Shaun Seneviratne’s feature, Ben and Suzanne, A Reunion in 4 Parts, revolves around a long-distance couple who realize they are on different wavelengths when they get an opportunity at proximity. Time has taken its toll, and the gulf widens while the couple tries to mask that they have begun to wear each other out. But to what extent can they hold the pretense that everything is perfect and salvageable between them? Both have strayed impossibly far from each other in their attitudes and expectations; the disparity assumes a force that grows to tear them apart.
Ben (Sathya Sridharan) arrives in Sri Lanka to meet up with his girlfriend, Suzanne (Anastasia Olowin), an American residing in the country for work, and have a holiday together. He is zippy with excitement, which Suzanne tries to echo, but we quickly sense a tentative, hesitant edge in her when she’s around him. She is a NGO worker who, as she explains later when prodded by Ben, looks after micro loans dispensed by small women-led enterprises.
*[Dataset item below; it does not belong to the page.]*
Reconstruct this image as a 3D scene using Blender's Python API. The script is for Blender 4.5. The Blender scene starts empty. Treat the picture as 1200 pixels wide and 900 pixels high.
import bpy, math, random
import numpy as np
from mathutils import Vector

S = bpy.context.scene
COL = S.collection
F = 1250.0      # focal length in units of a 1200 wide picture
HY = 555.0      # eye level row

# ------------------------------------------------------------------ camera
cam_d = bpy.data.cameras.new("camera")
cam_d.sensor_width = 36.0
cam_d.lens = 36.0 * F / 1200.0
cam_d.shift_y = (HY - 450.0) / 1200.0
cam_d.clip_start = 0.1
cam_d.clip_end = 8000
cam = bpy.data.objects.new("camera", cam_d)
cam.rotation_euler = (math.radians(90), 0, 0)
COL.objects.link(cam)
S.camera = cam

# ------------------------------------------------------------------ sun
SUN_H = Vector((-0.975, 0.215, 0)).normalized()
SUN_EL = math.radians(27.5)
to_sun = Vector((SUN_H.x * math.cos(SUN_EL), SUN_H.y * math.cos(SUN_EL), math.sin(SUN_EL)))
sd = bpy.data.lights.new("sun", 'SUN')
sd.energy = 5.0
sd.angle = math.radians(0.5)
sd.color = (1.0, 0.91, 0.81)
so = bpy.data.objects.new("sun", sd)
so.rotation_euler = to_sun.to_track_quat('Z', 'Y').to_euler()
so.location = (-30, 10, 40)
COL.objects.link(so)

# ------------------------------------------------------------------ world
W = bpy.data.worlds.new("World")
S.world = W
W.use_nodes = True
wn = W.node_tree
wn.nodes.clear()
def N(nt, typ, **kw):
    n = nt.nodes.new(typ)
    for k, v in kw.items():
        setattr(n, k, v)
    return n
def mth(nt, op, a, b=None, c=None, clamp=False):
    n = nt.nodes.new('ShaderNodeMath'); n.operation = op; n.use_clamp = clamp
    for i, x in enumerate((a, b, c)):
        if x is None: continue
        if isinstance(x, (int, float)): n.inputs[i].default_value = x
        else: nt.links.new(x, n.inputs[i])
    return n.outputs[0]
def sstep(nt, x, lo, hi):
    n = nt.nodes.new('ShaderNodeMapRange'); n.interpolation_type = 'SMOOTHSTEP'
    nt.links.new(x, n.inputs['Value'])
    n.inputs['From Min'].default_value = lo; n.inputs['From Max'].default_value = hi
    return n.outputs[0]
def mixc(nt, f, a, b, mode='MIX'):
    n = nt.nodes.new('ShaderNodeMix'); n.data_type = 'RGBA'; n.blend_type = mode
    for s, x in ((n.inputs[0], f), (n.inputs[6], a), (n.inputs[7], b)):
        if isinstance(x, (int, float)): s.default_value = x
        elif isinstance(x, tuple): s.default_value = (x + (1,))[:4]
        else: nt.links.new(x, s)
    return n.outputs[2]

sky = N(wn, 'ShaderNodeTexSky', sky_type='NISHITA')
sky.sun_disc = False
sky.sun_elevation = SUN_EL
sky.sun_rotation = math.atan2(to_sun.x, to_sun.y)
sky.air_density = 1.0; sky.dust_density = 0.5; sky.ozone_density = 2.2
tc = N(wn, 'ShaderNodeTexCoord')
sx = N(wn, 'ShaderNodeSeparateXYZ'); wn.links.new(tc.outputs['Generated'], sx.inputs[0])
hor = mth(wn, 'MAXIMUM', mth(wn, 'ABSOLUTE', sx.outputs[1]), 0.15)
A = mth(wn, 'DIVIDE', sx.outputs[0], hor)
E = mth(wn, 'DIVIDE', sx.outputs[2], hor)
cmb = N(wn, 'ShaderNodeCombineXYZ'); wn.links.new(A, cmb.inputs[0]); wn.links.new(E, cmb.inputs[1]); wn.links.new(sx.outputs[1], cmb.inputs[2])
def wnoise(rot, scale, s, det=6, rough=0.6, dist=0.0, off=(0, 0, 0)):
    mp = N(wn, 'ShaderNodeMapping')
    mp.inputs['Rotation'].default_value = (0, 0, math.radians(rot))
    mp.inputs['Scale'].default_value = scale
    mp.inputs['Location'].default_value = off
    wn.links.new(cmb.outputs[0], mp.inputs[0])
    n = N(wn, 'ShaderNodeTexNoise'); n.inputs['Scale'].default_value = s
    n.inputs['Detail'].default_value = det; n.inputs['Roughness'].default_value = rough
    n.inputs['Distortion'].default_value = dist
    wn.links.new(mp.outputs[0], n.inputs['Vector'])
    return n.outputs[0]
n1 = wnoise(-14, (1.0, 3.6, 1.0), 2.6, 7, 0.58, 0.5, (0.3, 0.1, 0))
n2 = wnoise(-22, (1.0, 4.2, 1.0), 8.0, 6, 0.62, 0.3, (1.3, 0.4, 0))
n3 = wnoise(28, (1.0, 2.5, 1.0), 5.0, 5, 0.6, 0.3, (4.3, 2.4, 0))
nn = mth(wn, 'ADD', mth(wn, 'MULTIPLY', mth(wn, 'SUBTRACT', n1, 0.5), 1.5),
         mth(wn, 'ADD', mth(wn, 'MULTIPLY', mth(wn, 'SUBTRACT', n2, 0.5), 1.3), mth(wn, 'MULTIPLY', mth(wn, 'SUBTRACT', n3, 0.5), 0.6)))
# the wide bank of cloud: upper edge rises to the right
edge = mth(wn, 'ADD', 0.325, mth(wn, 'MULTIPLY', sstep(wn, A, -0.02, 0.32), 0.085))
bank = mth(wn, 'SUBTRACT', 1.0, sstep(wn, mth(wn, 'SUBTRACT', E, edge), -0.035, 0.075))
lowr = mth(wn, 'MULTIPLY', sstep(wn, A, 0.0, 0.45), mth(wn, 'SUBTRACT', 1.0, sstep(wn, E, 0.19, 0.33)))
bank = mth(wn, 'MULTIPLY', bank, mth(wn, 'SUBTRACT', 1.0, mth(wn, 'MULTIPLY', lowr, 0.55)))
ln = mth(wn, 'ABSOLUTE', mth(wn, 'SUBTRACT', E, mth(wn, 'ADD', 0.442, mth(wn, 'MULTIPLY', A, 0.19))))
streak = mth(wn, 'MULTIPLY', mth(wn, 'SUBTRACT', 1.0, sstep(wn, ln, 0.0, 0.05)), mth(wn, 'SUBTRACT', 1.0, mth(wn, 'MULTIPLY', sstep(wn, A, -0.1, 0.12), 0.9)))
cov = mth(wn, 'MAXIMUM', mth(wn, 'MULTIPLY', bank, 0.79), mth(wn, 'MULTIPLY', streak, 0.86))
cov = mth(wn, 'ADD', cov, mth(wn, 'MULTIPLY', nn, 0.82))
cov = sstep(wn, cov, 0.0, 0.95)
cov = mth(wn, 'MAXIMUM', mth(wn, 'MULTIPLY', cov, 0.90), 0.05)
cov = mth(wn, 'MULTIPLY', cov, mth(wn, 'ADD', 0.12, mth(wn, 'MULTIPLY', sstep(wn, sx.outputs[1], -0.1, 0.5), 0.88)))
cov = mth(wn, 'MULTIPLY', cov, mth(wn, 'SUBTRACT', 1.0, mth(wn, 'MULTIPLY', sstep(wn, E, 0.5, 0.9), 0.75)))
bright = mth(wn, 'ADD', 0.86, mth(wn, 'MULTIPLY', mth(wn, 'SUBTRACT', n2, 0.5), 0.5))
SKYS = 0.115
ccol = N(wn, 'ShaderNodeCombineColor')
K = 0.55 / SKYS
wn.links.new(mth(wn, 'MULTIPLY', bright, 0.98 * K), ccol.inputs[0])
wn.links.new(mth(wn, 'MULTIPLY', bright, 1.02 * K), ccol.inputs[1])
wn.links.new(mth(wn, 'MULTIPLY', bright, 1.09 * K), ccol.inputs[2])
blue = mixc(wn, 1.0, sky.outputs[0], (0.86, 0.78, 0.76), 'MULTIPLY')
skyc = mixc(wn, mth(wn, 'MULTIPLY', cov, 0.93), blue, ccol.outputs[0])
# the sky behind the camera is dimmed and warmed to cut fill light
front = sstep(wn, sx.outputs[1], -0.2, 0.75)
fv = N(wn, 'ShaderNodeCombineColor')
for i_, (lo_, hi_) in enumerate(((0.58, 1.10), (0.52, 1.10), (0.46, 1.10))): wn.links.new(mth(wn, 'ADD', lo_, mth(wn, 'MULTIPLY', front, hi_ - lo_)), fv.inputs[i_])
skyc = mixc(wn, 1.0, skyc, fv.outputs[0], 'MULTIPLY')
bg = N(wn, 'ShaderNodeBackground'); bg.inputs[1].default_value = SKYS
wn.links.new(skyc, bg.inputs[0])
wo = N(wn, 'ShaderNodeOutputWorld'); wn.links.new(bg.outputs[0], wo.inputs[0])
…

She joined the work believing in a noble vision, but now she is tasked with the unpleasant clean-up job of settling debts from those who’d put trust in her and invested. Therefore, she is stressfully swarmed with work demands while Ben tails her with a constant, guilt-inducing reminder that they were supposed to have a vacation. As he asserts what he imagines as the priorities in the relationship, she seems to recede, indicating a wariness about those assumptions he’s taking for granted.
Although there’s a veneer of intimacy, we discover the couple isn’t exactly on the same page. The stuff he is confident she knows is promptly flagged by Suzanne as things she’s wholly unfamiliar with. It becomes resoundingly clear that the relationship is going to be seriously tested and pulled at the seams. While he looks determined to weather what he gauges from her as a lack of interest, she comes across as someone who has simply risen above the relationship. She is looking for something else and he no longer fits in amidst her stack of inclinations. That she apparently puts in no effort to find some time for them to hang out irks Ben. This leads to the distancing, with every gesture of his hitting a sort of dead end. It does take a while for him to wake up to reality, confront and admit it aloud.

There are too many clashes of opinions between the two in how they perceive the relationship and where it’s headed. They acquire an insuperable potency that overrides any desire on the individuals’ part to make amends. It isn’t that they make fresh attempts at renewing an intimacy and soulful connection, which they both have lost, but the crossing is too narrow for them to make it to the other side with their dignity and emotional stakes intact. Suzanne is wound up about work whereas he is desperate to get all loose and reckless. The collision is inevitable and an outburst perched on the anvil. How long they can defer it emerges as the tipping point of the crisis, but the film fumbles in developing their particular identities, especially in relation to kinship and desolation in foreign lands and spaces that should ideally hurl out an embrace.
Ben laments his feeling of being out of place in India and America. He imagined he’d blend in Sri Lanka, but even that isn’t panning out much in his favor. No matter how familiar Suzanne is with Sri Lanka, she’ll only be looked at as a white woman. Thus, both have their identities and differences in them sharply accentuated wherever they land. Irrespective of their best efforts, they will eventually stick out. The film lingers with this fleetingly but in a pronounced manner. One wishes this seeped into the entire film, touching the edges of their journey through this unfamiliar land and conversations with its people. The disjointedness is deliberate and tied to a chapter breakdown; the headings are distracting in the sense they feel curated, but the film is saved by Sridharan’s performance. His character is amiable but flustered by his circumstances; Sridharan brings a lively, palpable authenticity.
Seneviratne’s film has pockets of warmth and bristling human emotion. It excellently evokes desperation, confusion, and oscillating uncertainties, but the film can’t quite transcend its bittiness or escape a certain exotic gaze with which the country is framed.